Per affrontare le nuove sfide, che sono in gran parte l’evoluzione di quelle vecchie, si sta proponendo l’istituzione del Consiglio per la sicurezza nazionale, in analogia con tanti altri paesi, a cominciare dagli Stati Uniti che lo hanno istituito nel 1947 con il National Security Act.

Secondo me, più che procedere alla costituzione di un nuovo organismo, riflettiamo pure se non sia il caso di specializzare quelli che già ci sono. Mi riferisco al Consiglio Supremo di Difesa, già previsto dalla Costituzione e recentemente riunitosi, che istituzionalmente “esamina i problemi generali politici e tecnici attinenti alla difesa nazionale e determina i criteri e fissa le direttive per l’organizzazione e il coordinamento delle attività che comunque la riguardano”.

Pur avendo una precisa caratterizzazione, occorre però riflettere che oggi il concetto di difesa nazionale non si può identificare solo con le questioni militari e quindi occorre tenere presenti le trasformazioni furiose che sono avvenute nell’ultimo trentennio.

Oltre al Consiglio Supremo di Difesa, istituito nel 1977 nell’ambito della regolamentazione dell’intelligence nazionale, opera il Comitato interministeriale per la sicurezza della Repubblica (Cisr), con “funzioni di consulenza, proposta e deliberazione sugli indirizzi e sulle finalità generali della politica dell’informazione per la sicurezza”. A questo organismo, sottraendone compiti, si è aggiunto nel 2021 il Comitato interministeriale per la cybersicurezza con “funzioni di consulenza, proposta e vigilanza in materia di politiche di cybersicurezza”.

Pertanto, si potrebbe valutare la possibilità di ampliare e definire le competenze di un organo già esistente, tanto più che i componenti del Consiglio per la sicurezza nazionale probabilmente sarebbero ricoperti in gran parte dalle stesse funzioni di quelli che già esistono, prevedendo ulteriori ingressi che possono partecipare in maniera differenziata alle riunioni a seconda degli argomenti. Probabilmente, non è con l’istituzione di nuovi organismi che ricalcano sostanzialmente quelli vecchi che si affrontano le nuove sfide ma con una differente visione.

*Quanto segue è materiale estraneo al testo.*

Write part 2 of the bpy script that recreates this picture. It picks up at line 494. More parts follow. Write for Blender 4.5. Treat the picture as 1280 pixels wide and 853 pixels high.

In tale contesto, inquadrerei il tema della riforma dei Servizi, della quale proprio in questi giorni si ricominciato opportunamente a parlare in sedi istituzionali ristrette. E forse proprio in questa sede si potrebbe definire la proposta del Consiglio per la sicurezza nazionale, al quale magari affidare anche le attuali competenze del Cisr.

Tutti questi aspetti, ritengo debbano tenere conto delle trasformazioni profonde della nostra epoca, in cui il bruco è già diventato farfalla. Infatti, siamo immersi in una terra incognita caratterizzata dalla fusione tra mondo digitale e realtà fisica ma che continuiamo a descrivere con regole giuridiche, categorie politiche e concetti mentali di un mondo che sta scomparendo.

Occorre un autentico salto culturale e politico che apra strade nuove. Per farlo, probabilmente non aiutano gli interventi di dettaglio, pur indispensabili, ma una visione complessiva. Una visione che con precisione non sono ancora in grado di individuare, ma sono certo che non è sicuramente quella che in questi anni stiamo in gran parte percorrendo.